Fox Sings New Tune, Orders 'The Four'

Beverly Hills, Calif. — The Fox television network no longer has “American Idol,” but it will have a new singing competition show, which hopes to deliver higher entertainment programming viewer levels to the network.

Fox will launch new singing reality show “The Four,” which shakes up the reality format. Four finalists are chosen in the first episode.
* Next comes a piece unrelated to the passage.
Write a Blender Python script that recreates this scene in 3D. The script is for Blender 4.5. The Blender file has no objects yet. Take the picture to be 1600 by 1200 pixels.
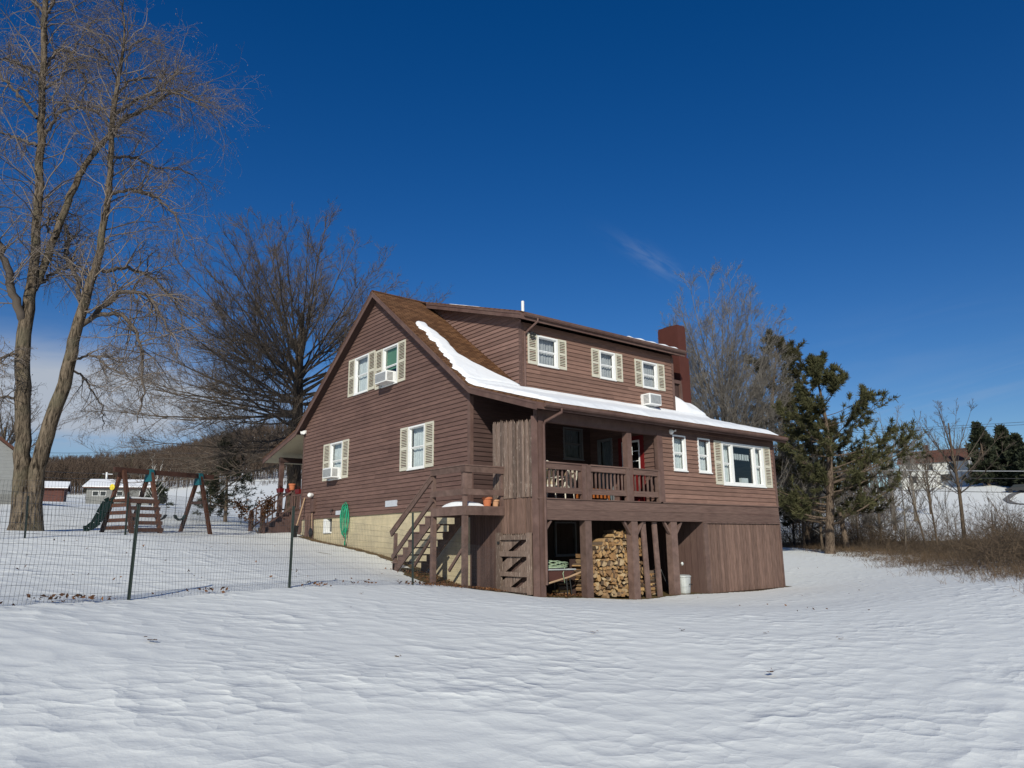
SKYHUE, SKYSAT, SKYVAL, SKYSTR, SUNSTR = .513, 1.38, 1.06, .074, 4.0
CLOUD = (5.6, 6.3, 7.4, 1)
import bpy, math, random
import numpy as np
from mathutils import Vector, Matrix
PI = math.pi
random.seed(7)
rng = np.random.default_rng(11)
scene = bpy.context.scene
COL = scene.collection

# ------------------------------------------------------------------ camera geometry (solved from the photograph)
FPX, PITCH, ROLL, YAW = 1135.55, math.radians(12.228), math.radians(-0.649), math.radians(39.163)
CAM = np.array([-12.801, -17.751, 1.415])
FW = np.array([math.sin(YAW)*math.cos(PITCH), math.cos(YAW)*math.cos(PITCH), math.sin(PITCH)])
RT = np.array([math.cos(YAW), -math.sin(YAW), 0.0])
UPV = np.cross(RT, FW)
R2 = RT*math.cos(ROLL) + UPV*math.sin(ROLL)
U2 = -RT*math.sin(ROLL) + UPV*math.cos(ROLL)

def ray(u, v):
    return FW + (u-800)/FPX*R2 - (v-600)/FPX*U2
def at(u, v, t):
    """world point seen at u,v of the 1600 px photograph, t metres away on the level"""
    r = ray(u, v); r = r/math.hypot(r[0], r[1])
    return CAM + t*r

# ------------------------------------------------------------------ mesh builder
class MB:
    def __init__(s):
        s.v = []; s.f = []; s.r = []; s.uv = None
    def add(s, verts, faces, rnd=None):
        b = len(s.v); s.v.extend([tuple(map(float, p)) for p in verts])
        if rnd is None: rnd = random.random()
        for f in faces:
            s.f.append(tuple(b+i for i in f)); s.r.append(rnd)
    def quad(s, a, b, c, d, rnd=None):
        s.add([a, b, c, d], [(0, 1, 2, 3)], rnd)
    def poly(s, pts, rnd=None):
        s.add(pts, [tuple(range(len(pts)))], rnd)
    def box(s, x0, x1, y0, y1, z0, z1, rnd=None):
        s.hexa([(x0, y0, z0), (x1, y0, z0), (x1, y1, z0), (x0, y1, z0)], [(x0, y0, z1), (x1, y0, z1), (x1, y1, z1), (x0, y1, z1)], rnd)
    def hexa(s, bot, top, rnd=None):
        s.add(list(bot)+list(top), [(3, 2, 1, 0), (4, 5, 6, 7), (0, 1, 5, 4), (1, 2, 6, 5), (2, 3, 7, 6), (3, 0, 4, 7)], rnd)
    def beam(s, p, q, w, h, up=(0, 0, 1), rnd=None):
        """rectangular bar from p to q; w across, h along 'up'"""
        p = Vector(p); q = Vector(q); d = (q-p).normalized(); upv = Vector(up)
        side = d.cross(upv)
        if side.length < 1e-4: side = d.cross(Vector((1, 0, 0)))
        side.normalize(); u = side.cross(d).normalized()
        a = side*(w/2); b = u*(h/2)
        s.hexa([p-a-b, p+a-b, p+a+b, p-a+b], [q-a-b, q+a-b, q+a+b, q-a+b], rnd)
    def tube(s, pts, rad, k=6, cap=True, rnd=None):
        pts = [Vector(p) for p in pts]
        n = len(pts)
        if not hasattr(rad, '__len__'): rad = [rad]*n
        vs = []; fs = []
        ref = Vector((0.13, 0.27, 0.95))
        for i in range(n):
            t = (pts[min(i+1, n-1)]-pts[max(i-1, 0)]).normalized()
            u = t.cross(ref)
            if u.length < .05: u = t.cross(Vector((1, 0, 0)))
            u.normalize(); w = t.cross(u)
            for j in range(k):
                a = 2*PI*j/k
                vs.append(pts[i] + (u*math.cos(a)+w*math.sin(a))*rad[i])
        for i in range(n-1):
            for j in range(k):
                fs.append((i*k+j, i*k+(j+1) % k, (i+1)*k+(j+1) % k, (i+1)*k+j))
        if cap:
            fs.append(tuple(range(k-1, -1, -1))); fs.append(tuple(range((n-1)*k, n*k)))
        s.add(vs, fs, rnd)
    def lathe(s, c, prof, k=16, rnd=None, axis=(0, 0, 1)):
        """prof: list of (radius, height)"""
        ax = Vector(axis).normalized(); ref = Vector((1, 0, 0)) if abs(ax.x) < .9 else Vector((0, 1, 0))
        u = ax.cross(ref).normalized(); w = ax.cross(u); c = Vector(c); vs = []; fs = []
        for (r, h) in prof:
            for j in range(k):
                a = 2*PI*j/k; vs.append(c+ax*h+(u*math.cos(a)+w*math.sin(a))*r)
        n = len(prof)
        for i in range(n-1):
            for j in range(k): fs.append((i*k+j, i*k+(j+1) % k, (i+1)*k+(j+1) % k, (i+1)*k+j))
        fs.append(tuple(range(k-1, -1, -1))); fs.append(tuple(range((n-1)*k, n*k)))
        s.add(vs, fs, rnd)
    def build(s, name, mat, parent=None, smooth=False, bevel=0):
        me = bpy.data.meshes.new(name)
        me.from_pydata(s.v, [], s.f)
        at_ = me.attributes.new('rnd', 'FLOAT', 'FACE')
        at_.data.foreach_set('value', np.array(s.r, dtype=np.float32))
        if smooth: me.polygons.foreach_set('use_smooth', np.ones(len(me.polygons), dtype=bool))
        me.materials.append(mat); me.update()
        o = bpy.data.objects.new(name, me); COL.objects.link(o)
        if parent is not None: o.parent = parent
        if bevel:
            b = o.modifiers.new('edge', 'BEVEL'); b.width = bevel; b.segments = 2; b.limit_method = 'ANGLE'
        return o

def mesh_np(name, verts, quads, mat, parent=None, tris=None, rnd=None, smooth=False):
    me = bpy.data.meshes.new(name)
    verts = np.asarray(verts, dtype=np.float32)
    nq = 0 if quads is None else len(quads); nt = 0 if tris is None else len(tris)
    loops = []
    if nq: loops.append(np.asarray(quads, dtype=np.int32).ravel())
    if nt: loops.append(np.asarray(tris, dtype=np.int32).ravel())
    loops = np.concatenate(loops)
    starts = np.concatenate([np.arange(nq)*4, nq*4+np.arange(nt)*3]).astype(np.int32)
    me.vertices.add(len(verts)); me.vertices.foreach_set('co', verts.ravel())
    me.loops.add(len(loops)); me.loops.foreach_set('vertex_index', loops)
    me.polygons.add(nq+nt); me.polygons.foreach_set('loop_start', starts)
    me.update(calc_edges=True)
    if rnd is not None:
        a = me.attributes.new('rnd', 'FLOAT', 'FACE'); a.data.foreach_set('value', np.asarray(rnd, dtype=np.float32))
    if smooth: me.polygons.foreach_set('use_smooth', np.ones(nq+nt, dtype=bool))
    me.materials.append(mat)
    o = bpy.data.objects.new(name, me); COL.objects.link(o)
    if parent is not None: o.parent = parent
    return o

def empty(name, loc, label, cat, group=None, rz=0):
    o = bpy.data.objects.new(name, None); COL.objects.link(o)
    o.location = tuple(map(float, loc)); o.rotation_euler = (0, 0, rz); o.empty_display_size = .2
    return tag(o, label, cat, group)
def tag(o, label=None, cat=None, group=None, kind=None):
    if label: o['label'] = label
    if cat: o['category'] = cat
    if group: o['group'] = group
    if kind: o['kind'] = kind
    return o
def dup(o, loc=None, rz=None, scale=None, label=None, group=None):
    c = o.copy(); COL.objects.link(c)
    for ch in o.children:
        k = ch.copy(); COL.objects.link(k); k.parent = c
        for g in ch.children:
            m = g.copy(); COL.objects.link(m); m.parent = k
    if loc is not None: c.location = tuple(map(float, loc))
    if rz is not None: c.rotation_euler = (0, 0, rz)
    if scale is not None: c.scale = scale if hasattr(scale, '__len__') else (scale,)*3
    if label: c['label'] = label
    if group: c['group'] = group
    return c

# ------------------------------------------------------------------ materials
def newmat(name):
    m = bpy.data.materials.new(name); m.use_nodes = True
    nt = m.node_tree; b = nt.nodes['Principled BSDF']
    return m, nt, b
def N(nt, typ, **kw):
    n = nt.nodes.new(typ)
    for k, v in kw.items():
        if k in n.inputs: n.inputs[k].default_value = v
        else: setattr(n, k, v)
    return n
def L(nt, a, ai, b, bi): nt.links.new(a.outputs[ai], b.inputs[bi])
def ramp(nt, stops):
    r = nt.nodes.new('ShaderNodeValToRGB'); e = r.color_ramp.elements
    while len(e) < len(stops): e.new(.5)
    for i, (p, c) in enumerate(stops):
        e[i].position = p; e[i].color = (c if hasattr(c, '__len__') else (c, c, c)) + ((1,) if not hasattr(c, '__len__') or len(c) == 3 else ())
    return r
def rgb(*c): return tuple(c)+(1.0,)
def simple(name, col, rough=.6, metal=0.0, var=.12, scale=3.0, spec=.3):
    """plain colour with a little mottling and per-face variation"""
    m, nt, b = newmat(name)
    tc = N(nt, 'ShaderNodeTexCoord'); no = N(nt, 'ShaderNodeTexNoise', Scale=scale, Detail=6.0, Roughness=.65)
    L(nt, tc, 'Object', no, 'Vector')
    r = ramp(nt, [(.25, tuple(c*(1-var) for c in col)), (.75, tuple(min(1, c*(1+var)) for c in col))])
    L(nt, no, 'Fac', r, 'Fac')
    L(nt, r, 'Color', b, 'Base Color')
    b.inputs['Roughness'].default_value = rough; b.inputs['Metallic'].default_value = metal
    b.inputs['Specular IOR Level'].default_value = spec
    return m
def painted(name, base, worn, amount, stretch, grain=.25, fine=1.0, rough=.75, chips=0.0, chipcol=(.62, .56, .48), rndvar=.18, bumps=.25):
    """weathered painted or stained wood: patches worn towards 'worn', grain along the long axis given by 'stretch' (scale per axis)"""
    m, nt, b = newmat(name)
    tc = N(nt, 'ShaderNodeTexCoord')
    mp = N(nt, 'ShaderNodeMapping'); mp.inputs['Scale'].default_value = stretch; L(nt, tc, 'Object', mp, 'Vector')
    at_ = N(nt, 'ShaderNodeAttribute', attribute_name='rnd')
    off = N(nt, 'ShaderNodeVectorMath', operation='MULTIPLY_ADD'); off.inputs[0].default_value = (37., 91., 53.)
    cmb = N(nt, 'ShaderNodeCombineXYZ'); [L(nt, at_, 'Fac', cmb, k) for k in ('X', 'Y', 'Z')]
    L(nt, cmb, 'Vector', off, 1); L(nt, mp, 'Vector', off, 2)
    n1 = N(nt, 'ShaderNodeTexNoise', Scale=1.6*fine, Detail=8.0, Roughness=.7); L(nt, off, 'Vector', n1, 'Vector')
    big = N(nt, 'ShaderNodeTexNoise', Scale=.55, Detail=3.0); L(nt, tc, 'Object', big, 'Vector')
    ad = N(nt, 'ShaderNodeMath', operation='MULTIPLY_ADD'); L(nt, big, 'Fac', ad, 0); ad.inputs[1].default_value = .7; L(nt, n1, 'Fac', ad, 2)
    lo = 1.08-amount*.6
    rw = ramp(nt, [(max(0, (lo-.2)/1.7), 0.0), (min(1, (lo+.25)/1.7), 1.0)])
    dv = N(nt, 'ShaderNodeMath', operation='DIVIDE'); L(nt, ad, 'Value', dv, 0); dv.inputs[1].default_value = 1.7
    L(nt, dv, 'Value', rw, 'Fac')
    mx = N(nt, 'ShaderNodeMix', data_type='RGBA'); L(nt, rw, 'Color', mx, 'Factor')
    mx.inputs['A'].default_value = rgb(*base); mx.inputs['B'].default_value = rgb(*worn)
    # grain: fine streaks
    n2 = N(nt, 'ShaderNodeTexNoise', Scale=6.0*fine, Detail=5.0, Roughness=.6); L(nt, off, 'Vector', n2, 'Vector')
    g = N(nt, 'ShaderNodeMapRange'); g.inputs['From Min'].default_value = .25; g.inputs['From Max'].default_value = .75
    g.inputs['To Min'].default_value = 1-grain; g.inputs['To Max'].default_value = 1+grain; L(nt, n2, 'Fac', g, 'Value')
    rv = N(nt, 'ShaderNodeMapRange'); rv.inputs['To Min'].default_value = 1-rndvar; rv.inputs['To Max'].default_value = 1+rndvar; L(nt, at_, 'Fac', rv, 'Value')
    ml = N(nt, 'ShaderNodeMath', operation='MULTIPLY'); L(nt, g, 'Result', ml, 0); L(nt, rv, 'Result', ml, 1)
    vm = N(nt, 'ShaderNodeVectorMath', operation='SCALE'); L(nt, mx, 'Result', vm, 0); L(nt, ml, 'Value', vm, 'Scale')
    out = vm
    if chips > 0:
        n3 = N(nt, 'ShaderNodeTexNoise', Scale=3.2*fine, Detail=4.0, Roughness=.75); L(nt, off, 'Vector', n3, 'Vector')
        rc = ramp(nt, [(1-.3*chips-.06, 0.0), (1-.3*chips, 1.0)]); L(nt, n3, 'Fac', rc, 'Fac')
        m2 = N(nt, 'ShaderNodeMix', data_type='RGBA'); L(nt, rc, 'Color', m2, 'Factor'); L(nt, vm, 'Vector', m2, 'A'); m2.inputs['B'].default_value = rgb(*chipcol)
        L(nt, m2, 'Result', b, 'Base Color')
    else:
        L(nt, vm, 'Vector', b, 'Base Color')
    bp = N(nt, 'ShaderNodeBump', Strength=bumps, Distance=.004); L(nt, n2, 'Fac', bp, 'Height'); L(nt, bp, 'Normal', b, 'Normal')
    b.inputs['Roughness'].default_value = rough; b.inputs['Specular IOR Level'].default_value = .25
    return m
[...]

Each week, new contestants challenge those finalists to steal one of the four slots, with the winner named in the season finale. 

“The original four will be known by the audience; there will be emotional stories and rooting interests,” says Dana Walden, chairman/CEO of Fox Television Group, speaking at the Television Critics Association meeting here. “When someone comes in to challenge them, they [the finalists] are the incumbent.”



Challengers will have their own fans, including the judges: “The longer you are on, the longer you will be having expert advice,” says Rob Wade, president of alternative entertainment and specials for the Fox Broadcasting company.

“The Four” will begin in 2018. Walden says it will not run against “American Idol,” which has moved to ABC. Fox decided to stop “American Idol" in 2016, although the producer Fremantle North America wanted to continue. Walden says the financial costs were becoming tougher.  

“We had a really tough decision,” she says. “‘American Idol" was a really expensive show and ratings dropped 70% ... The economics were terrible.”  

This included the expense of the three judges and the format, which Fremantle North America did not want to change. For the new “Idol” on ABC, big pop singer Katy Perry has reportedly inked a deal worth $25 million.

At its peak, “Idol” pulled in $883.7 million in 2008 national TV advertising, according to Forbes via Kantar Media estimates, dropping to $242.2 million in 2015. “Idol” averaged more than 31 million viewers in 2006. In 2016, its final season of its 15-year run, it averaged just over 11 million viewers.

Coca-Cola, AT&T and Ford Motor Company were the big three marketing partners for virtually the series’ entire run. At its peak, estimates were each "Idol" sponsor paid around $50 million to $60 million per season.

For the just-completed upfront for the 2017-2018 TV season, Fox earned total revenue similar to a year ago, according to media executives, pulling in an estimated $1.55 billion in upfront dollar volume. Estimates are Fox inked 6% to 8% gains on pricing -- the cost per thousand viewers (CPMs).

Looking recently at Fox's programming results, it has done well with its summer programming -- versus other networks. Fox is down 7% among 18-49 viewers in total day live program/same-day time-shifting in the third quarter so far. ABC is down 21%; NBC dipped 15%; and CBS lost 13%.

“MasterChef” is Fox's top summer show, averaging 3.5 million viewers.

For the completed 2016-2017 TV season, Fox grew 7% to a Nielsen 2.54 million 18-49 viewers in the C3 metric -- the average minute commercial ratings plus three days of time-shifted viewing. Much of this was due to airing the Super Bowl.

Fox’s best-performing series last season were: “Empire,” a Nielsen 7.6 million total viewers (2.74 ratings in 18-49 ratings); “The Simpsons,” 4.1 million viewers (1.8 rating in 18-49); “Lethal Weapon,” 6.5 million (1.6 rating in 18-49); “24: Legacy,” 5.1 million (1.4 18-49 rating); and “Star” 4.2 million viewers, (1.3 18-49 rating).

Taking out all sports programming last season, Fox sank 20% in total day 18-49 viewing, largely due to bad comparisons stemming from the final season of “American Idol” in 2016.